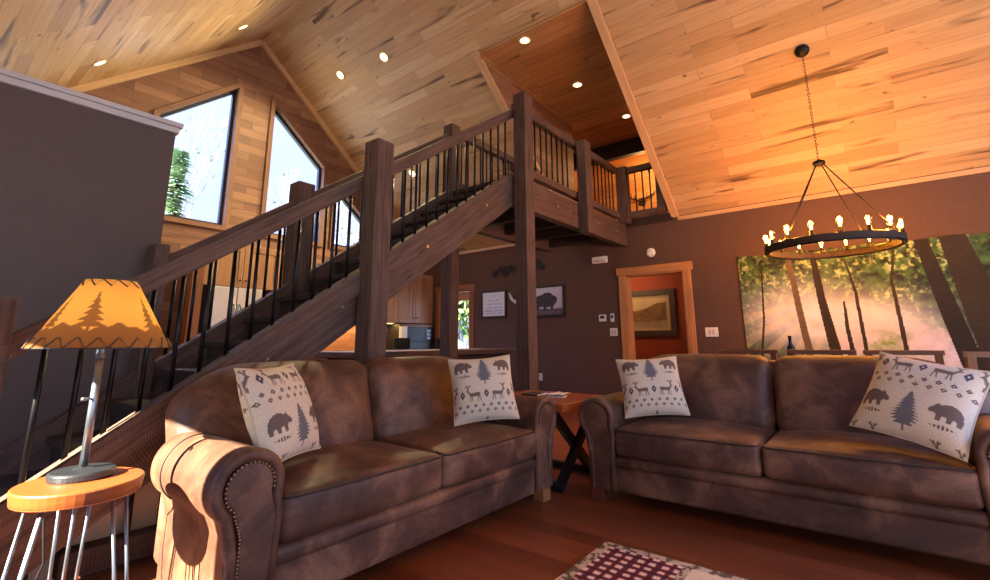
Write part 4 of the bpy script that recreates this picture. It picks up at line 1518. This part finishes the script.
cabinet('wall_cabinet', 'wide knotty wood cabinet above the refrigerator', 2.55, 3.6, 1.83, 2.43, 7.05, 7.54, 2, 'knotty wood wall cabinets')
cabinet('wall_cabinet', 'tall knotty wood wall cabinets beside the blue lit landing post', 5.1, 6.98, 1.42, 2.42, 7.16, 7.54, 4, 'knotty wood wall cabinets')
cabinet('wall_cabinet', 'knotty wood wall cabinet behind the middle stair post', 3.62, 5.08, 1.42, 2.42, 7.16, 7.54, 3, 'knotty wood wall cabinets')
cabinet('base_cabinet', 'knotty wood base cabinets along the gable wall', 3.32, 6.0, .0, .86, 6.92, 7.54, 5)
ct = tag(MB().box(3.32, 6.88, .862, 6.0, 7.54, .9).build('countertop', M['granite'], None, bevel=.004), 'dark stone countertop on the kitchen base cabinets', 'countertop')
uc = thing('under_cabinet_light', 'glowing warm strip light beneath the kitchen wall cabinets', 'light', (5.5, 7.3, 1.408))
MB().box(-1.6, -.03, -.0, .6, .03, .010).build('housing', M['white'], uc)
MB().box(-1.55, -.02, -.006, .55, .02, -.0005).build('diffuser', M['undercab'], uc)
pt = thing('paper_towel_roll', 'white paper towel roll standing on the kitchen counter', 'paper towel', (6.07, 7.0, .905))
MB().lathe([(0, 0), (.08, 0), (.08, .012), (0, .012)], (0, 0, 0), 20).tube([(0, 0, .012), (0, 0, .5)], .008, 8).build('holder', M['black'], pt, smooth=True)
MB().lathe([(.02, .016), (.075, .016), (.075, .44), (.02, .44), (.02, .016)], (0, 0, 0), 24).build('roll', M['paper'], pt, smooth=False)
mw = thing('microwave_oven', 'dark microwave oven below the wall cabinets beside the landing post', 'microwave', (6.5, 7.3, .902))
MB().box(-.42, -.2, .16, .42, .23, .5).build('body', M['blackplastic'], mw, bevel=.006)
MB().box(-.40, -.215, .19, .2, -.2005, .44).build('door', M['blackplastic'], mw, bevel=.004)
MB().box(-.40, -.218, .445, .4, -.2005, .485).build('vent_strip', M['pine_dk'], mw)
MB().tube([(.22, -.215, .2), (.22, -.235, .22), (.22, -.235, .42), (.22, -.215, .44)], .008, 8).build('handle', M['steel'], mw, smooth=True)
for k in range(3):
    MB().box(.27, -.212, .21 + k * .07, .38, -.2005, .255 + k * .07).build('button_panel', M['steel'], mw)
MB().box(-.40, -.19, -.002, .40, .22, .158).build('stand', M['blackplastic'], mw)
rn = thing('oven_range', 'black kitchen range beneath the microwave', 'oven', (6.49, 7.22, 0))
MB().box(-.47, -.3, .02, .47, .32, .9).build('body', M['blackplastic'], rn, bevel=.006)
MB().box(-.4, -.32, .2, .4, -.3005, .7).build('oven_door', M['gun'], rn, bevel=.005)
MB().tube([(-.36, -.32, .72), (-.36, -.36, .72), (.36, -.36, .72), (.36, -.32, .72)], .012, 8).build('handle', M['steel'], rn, smooth=True)
for k in range(4):
    MB().lathe([(.025, 0), (.022, -.03), (0, -.031)], (-.3 + k * .2, -.301, .82), 12, axis='y').build('knob', M['steel'], rn)
cm = thing('coffee_maker', 'black coffee maker with pale top on the counter beside the middle stair post', 'coffee maker', (5.62, 7.1, .901))
MB().rbox(-.09, -.1, 0, .09, .12, .03, .008, n=3).rbox(-.09, .03, .03, .09, .12, .3, .008, n=3).rbox(-.09, -.1, .24, .09, .05, .34, .01, n=3).build('body', M['blackplastic'], cm, smooth=True)
MB().rbox(-.08, -.09, .341, .08, .1, .40, .015, n=3).build('lid', M['captrim'], cm, smooth=True)
MB().lathe([(.05, .032), (.062, .06), (.06, .14), (.04, .18), (.042, .2)], (0, -.04, 0), 16).build('carafe', M['gun'], cm, smooth=True)
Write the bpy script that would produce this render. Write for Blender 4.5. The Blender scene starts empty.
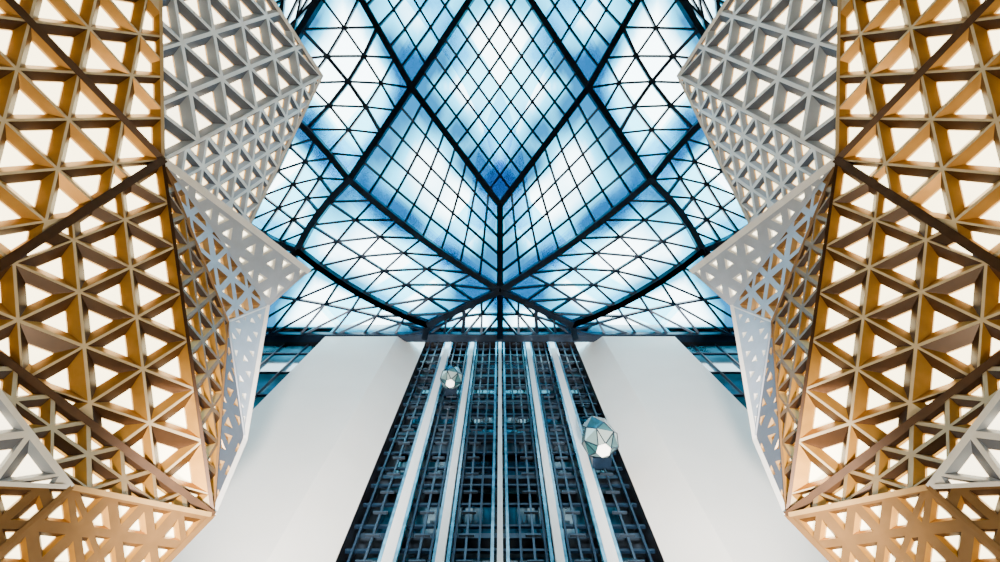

Task details:
Leave the pictures out, and transcribe each of the records exactly.

Output:
Write part 4 of the bpy script that recreates this picture. It picks up at line 1518. This part finishes the script.
cabinet('wall_cabinet', 'wide knotty wood cabinet above the refrigerator', 2.55, 3.6, 1.83, 2.43, 7.05, 7.54, 2, 'knotty wood wall cabinets')
cabinet('wall_cabinet', 'tall knotty wood wall cabinets beside the blue lit landing post', 5.1, 6.98, 1.42, 2.42, 7.16, 7.54, 4, 'knotty wood wall cabinets')
cabinet('wall_cabinet', 'knotty wood wall cabinet behind the middle stair post', 3.62, 5.08, 1.42, 2.42, 7.16, 7.54, 3, 'knotty wood wall cabinets')
cabinet('base_cabinet', 'knotty wood base cabinets along the gable wall', 3.32, 6.0, .0, .86, 6.92, 7.54, 5)
ct = tag(MB().box(3.32, 6.88, .862, 6.0, 7.54, .9).build('countertop', M['granite'], None, bevel=.004), 'dark stone countertop on the kitchen base cabinets', 'countertop')
uc = thing('under_cabinet_light', 'glowing warm strip light beneath the kitchen wall cabinets', 'light', (5.5, 7.3, 1.408))
MB().box(-1.6, -.03, -.0, .6, .03, .010).build('housing', M['white'], uc)
MB().box(-1.55, -.02, -.006, .55, .02, -.0005).build('diffuser', M['undercab'], uc)
pt = thing('paper_towel_roll', 'white paper towel roll standing on the kitchen counter', 'paper towel', (6.07, 7.0, .905))
MB().lathe([(0, 0), (.08, 0), (.08, .012), (0, .012)], (0, 0, 0), 20).tube([(0, 0, .012), (0, 0, .5)], .008, 8).build('holder', M['black'], pt, smooth=True)
MB().lathe([(.02, .016), (.075, .016), (.075, .44), (.02, .44), (.02, .016)], (0, 0, 0), 24).build('roll', M['paper'], pt, smooth=False)
mw = thing('microwave_oven', 'dark microwave oven below the wall cabinets beside the landing post', 'microwave', (6.5, 7.3, .902))
MB().box(-.42, -.2, .16, .42, .23, .5).build('body', M['blackplastic'], mw, bevel=.006)
MB().box(-.40, -.215, .19, .2, -.2005, .44).build('door', M['blackplastic'], mw, bevel=.004)
MB().box(-.40, -.218, .445, .4, -.2005, .485).build('vent_strip', M['pine_dk'], mw)
MB().tube([(.22, -.215, .2), (.22, -.235, .22), (.22, -.235, .42), (.22, -.215, .44)], .008, 8).build('handle', M['steel'], mw, smooth=True)
for k in range(3):
    MB().box(.27, -.212, .21 + k * .07, .38, -.2005, .255 + k * .07).build('button_panel', M['steel'], mw)
MB().box(-.40, -.19, -.002, .40, .22, .158).build('stand', M['blackplastic'], mw)
rn = thing('oven_range', 'black kitchen range beneath the microwave', 'oven', (6.49, 7.22, 0))
MB().box(-.47, -.3, .02, .47, .32, .9).build('body', M['blackplastic'], rn, bevel=.006)
MB().box(-.4, -.32, .2, .4, -.3005, .7).build('oven_door', M['gun'], rn, bevel=.005)
MB().tube([(-.36, -.32, .72), (-.36, -.36, .72), (.36, -.36, .72), (.36, -.32, .72)], .012, 8).build('handle', M['steel'], rn, smooth=True)
for k in range(4):
    MB().lathe([(.025, 0), (.022, -.03), (0, -.031)], (-.3 + k * .2, -.301, .82), 12, axis='y').build('knob', M['steel'], rn)
cm = thing('coffee_maker', 'black coffee maker with pale top on the counter beside the middle stair post', 'coffee maker', (5.62, 7.1, .901))
MB().rbox(-.09, -.1, 0, .09, .12, .03, .008, n=3).rbox(-.09, .03, .03, .09, .12, .3, .008, n=3).rbox(-.09, -.1, .24, .09, .05, .34, .01, n=3).build('body', M['blackplastic'], cm, smooth=True)
MB().rbox(-.08, -.09, .341, .08, .1, .40, .015, n=3).build('lid', M['captrim'], cm, smooth=True)
MB().lathe([(.05, .032), (.062, .06), (.06, .14), (.04, .18), (.042, .2)], (0, -.04, 0), 16).build('carafe', M['gun'], cm, smooth=True)
Write the bpy script that would produce this render. Write for Blender 4.5. The Blender scene starts empty.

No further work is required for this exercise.